Monday, April 2, 2012

Tuesday, March 27, 2012

Documentary


The documentary genre is a combination of capturing a slice of life, and manipulating it to be aesthetically pleasing as a presentation of its subject. Fiction is not too different; it captures a subject, and seeks to present it in a captivating way too. What makes documentary and fiction different, however, is fiction’s creation of a fabricated subject. Even documentary with a strong political agenda concerns itself with tangible subject matter as it exists in the non-fiction world.
Some other elements are exclusive to documentary film. The capturing of the subject, either with audio recording, video capturing, or photography, is different than the invention of fictional subject.
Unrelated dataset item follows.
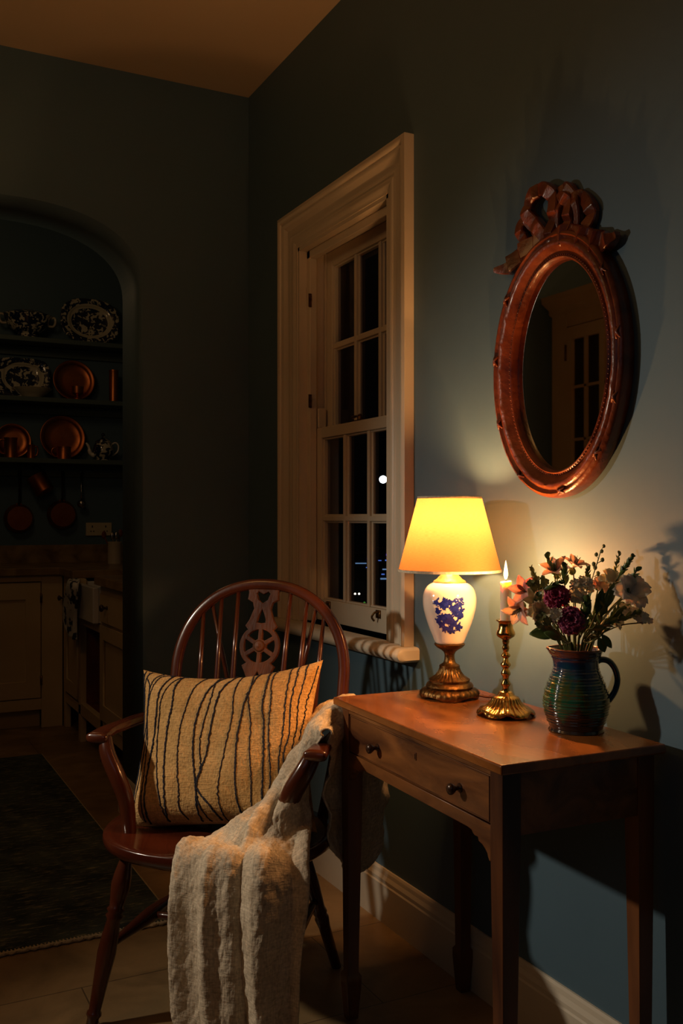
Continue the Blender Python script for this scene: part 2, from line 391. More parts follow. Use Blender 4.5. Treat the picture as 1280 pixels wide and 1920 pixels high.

Since documentary does not require the creation of a fictional subject, creativity is expressed in visual angling, audio filters, clipping and editing, and countless other techniques. In fiction, creativity can be applied to style and form as well as character traits and clothes. The palette for expression is quite different from one to the other.
My definition of documentary would not allow Parks and Recreation or Pirates of the Caribbean to be classified as documentary features or programs. The television program seeks to emulate the format, but it has created its characters, and it has created a fictional universe for them to inhabit. As such, it is more mockumentary than documentary. Similarly, although Pirates convincingly creates a romantic swashbuckling past, it is essentially an invented one.

Monday, March 5, 2012

Parataxis

Much of what I've learned from Walls' video short on authenticity and the New London Group's writings on Pedagogy is that at a very human level we have selective awareness. For this reason, agents such as advertisers or teachers can emphasize key important aspects of a specific theme. The ramifications this has on culture spans modern colonial history, as cultural, linguistic, or racial others were tokenized by what seemed to be defining characteristics of them, when in fact what was represented was a simplification or an exaggeration of some larger trait. In this way, "authentic" can lose its literal meaning, and instead it can be used as a symbol to introduce ideas that could be a selling point.
This means that we are capable of understanding language in multiple ways, and that sometimes this can happen outside of our control or awareness. Our instinct to see a symbol and associate it with a concept proves that we are multilingual creatures, and that we communicate in ways besides our most obvious uses of language and body language. Our brains analyze, interpret, and offer our bodily selves a mash of things we can recognize, so conclusions are drawn instantly.
What we can do, despite what seems to be totally out of control, is work within intellectual thought processes to unpack what it is our brains are doing to us. We can realize that conclusions may be rashly made, and like Wells says, we can actively pair advertising words with products that don't agree, and see how the effect can be tonally dissonant. By feeling this reaction as instinctively "wrong" in the same way that authentic Mexican feels instinctively "right," we can understand the "authentic" provides a superficial satisfaction.